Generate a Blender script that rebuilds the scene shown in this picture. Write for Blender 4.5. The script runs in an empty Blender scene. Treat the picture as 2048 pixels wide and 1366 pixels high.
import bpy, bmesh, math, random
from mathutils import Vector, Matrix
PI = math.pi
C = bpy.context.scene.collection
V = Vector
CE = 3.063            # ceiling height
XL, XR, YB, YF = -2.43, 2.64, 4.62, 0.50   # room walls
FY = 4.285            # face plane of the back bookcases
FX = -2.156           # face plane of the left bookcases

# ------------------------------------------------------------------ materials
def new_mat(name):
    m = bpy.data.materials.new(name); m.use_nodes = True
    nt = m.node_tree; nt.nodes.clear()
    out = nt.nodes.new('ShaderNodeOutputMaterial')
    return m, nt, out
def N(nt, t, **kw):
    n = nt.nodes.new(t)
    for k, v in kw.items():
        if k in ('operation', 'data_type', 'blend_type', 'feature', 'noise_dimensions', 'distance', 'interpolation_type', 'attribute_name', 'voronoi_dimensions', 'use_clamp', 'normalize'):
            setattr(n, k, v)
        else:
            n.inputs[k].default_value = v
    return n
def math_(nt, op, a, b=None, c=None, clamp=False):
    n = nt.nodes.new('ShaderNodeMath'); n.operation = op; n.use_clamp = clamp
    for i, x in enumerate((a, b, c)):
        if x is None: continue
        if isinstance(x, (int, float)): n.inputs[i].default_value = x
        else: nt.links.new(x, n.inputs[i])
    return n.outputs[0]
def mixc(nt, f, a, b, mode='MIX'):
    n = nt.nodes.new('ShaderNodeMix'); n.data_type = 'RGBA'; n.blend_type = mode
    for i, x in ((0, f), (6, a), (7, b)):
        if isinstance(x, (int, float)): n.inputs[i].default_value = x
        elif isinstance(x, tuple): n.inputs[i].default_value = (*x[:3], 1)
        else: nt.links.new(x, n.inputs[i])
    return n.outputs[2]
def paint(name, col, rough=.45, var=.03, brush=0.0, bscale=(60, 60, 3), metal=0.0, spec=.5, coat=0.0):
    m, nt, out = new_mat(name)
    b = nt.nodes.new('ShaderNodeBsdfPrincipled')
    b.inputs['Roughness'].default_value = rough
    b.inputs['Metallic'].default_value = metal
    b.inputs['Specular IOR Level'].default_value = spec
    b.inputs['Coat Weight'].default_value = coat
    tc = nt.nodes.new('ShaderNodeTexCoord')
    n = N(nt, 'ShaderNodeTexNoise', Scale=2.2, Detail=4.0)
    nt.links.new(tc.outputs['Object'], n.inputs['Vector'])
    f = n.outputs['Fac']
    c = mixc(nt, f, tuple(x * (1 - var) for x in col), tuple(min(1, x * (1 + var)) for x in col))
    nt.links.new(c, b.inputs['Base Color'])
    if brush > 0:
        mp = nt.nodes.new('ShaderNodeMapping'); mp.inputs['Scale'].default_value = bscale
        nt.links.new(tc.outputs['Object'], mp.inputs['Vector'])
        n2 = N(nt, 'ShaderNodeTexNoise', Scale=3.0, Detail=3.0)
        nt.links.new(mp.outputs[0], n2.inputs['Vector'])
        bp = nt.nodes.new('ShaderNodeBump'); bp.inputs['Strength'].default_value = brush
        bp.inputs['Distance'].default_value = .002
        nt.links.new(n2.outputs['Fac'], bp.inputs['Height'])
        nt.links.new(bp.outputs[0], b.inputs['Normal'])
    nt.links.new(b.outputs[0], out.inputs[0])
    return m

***

EXERCISE REQUIREMENTS: Only the lines from the beginning of the material to the line containing "FX = -2.156" should be echoed, verbatim and in full.

WRITTEN SOLUTION:
Generate a Blender script that rebuilds the scene shown in this picture. Write for Blender 4.5. The script runs in an empty Blender scene. Treat the picture as 2048 pixels wide and 1366 pixels high.
import bpy, bmesh, math, random
from mathutils import Vector, Matrix
PI = math.pi
C = bpy.context.scene.collection
V = Vector
CE = 3.063            # ceiling height
XL, XR, YB, YF = -2.43, 2.64, 4.62, 0.50   # room walls
FY = 4.285            # face plane of the back bookcases
FX = -2.156           # face plane of the left bookcases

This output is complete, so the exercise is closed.